Author: Dann Corbit
Date: 12:29:44 05/30/00
Go up one level in this thread
On May 30, 2000 at 14:22:55, blass uri wrote:
>On May 30, 2000 at 13:49:25, Dann Corbit wrote:
>
>>Go right ahead.
>>
>>Every chess opening might be refuted one day. Every refutation might have
>>another refutation answer discovered. Maybe the optimal opening is 1. f4 (for
>>all we really know).
>>
>>There is no such thing as a proof of correctness unless it leads to irrefutable
>>checkmate. You won't be able to accomplish this for the Halloween attack.
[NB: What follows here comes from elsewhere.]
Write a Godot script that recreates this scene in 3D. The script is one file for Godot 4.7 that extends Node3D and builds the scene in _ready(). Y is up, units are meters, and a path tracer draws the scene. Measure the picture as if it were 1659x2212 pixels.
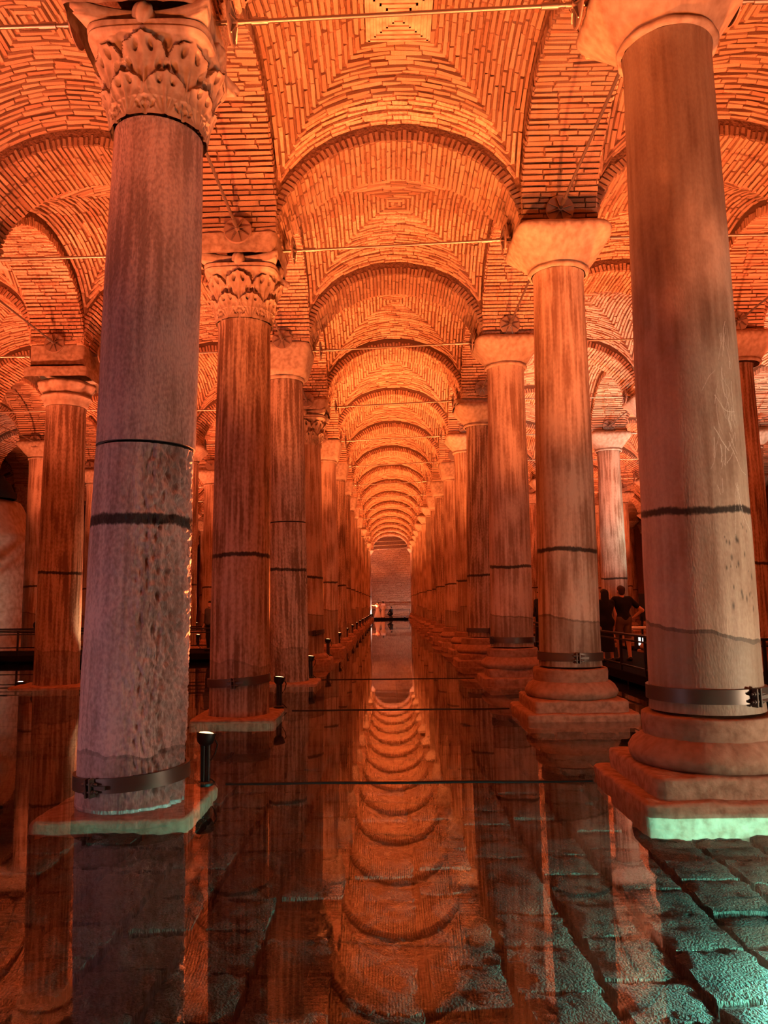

>>Therefore, it is only one of the quintillions of possibly viable openings.
>
>I can be practically sure about some things without a proof.
>
>I am sure that 1.e4 Nf6 2.Qh5 is a wrong sacrifice and that black is winning
>inspite of the fact that you cannot prove a forced mate.
>
>I am sure about it more than I am sure about long proofs in mathematics because
>they may be wrong because of a mistake in the proof.
True enough. That's why they publish books like ECO. But what was once thought
sound many years ago sometimes becomes refuted. I was not talking about +500
centipawn or more clear evaluations [but computers and even GM's can surely be
wrong on these also]. I think the more polar the score, the more *probable* the
outcome can be determined. But there are no lead pipe cinches. I think
positions like the above are quickly abandoned {probably some of these are
wrong!} and so we don't even bother asking about them.
But for some gambit opening where the deep computer eval shows -150 or worse or
for some positional sacrifices, I think these are very unclear (but by no means
certain in any direction).
I also think that the vast majority of sound openings remain undiscovered.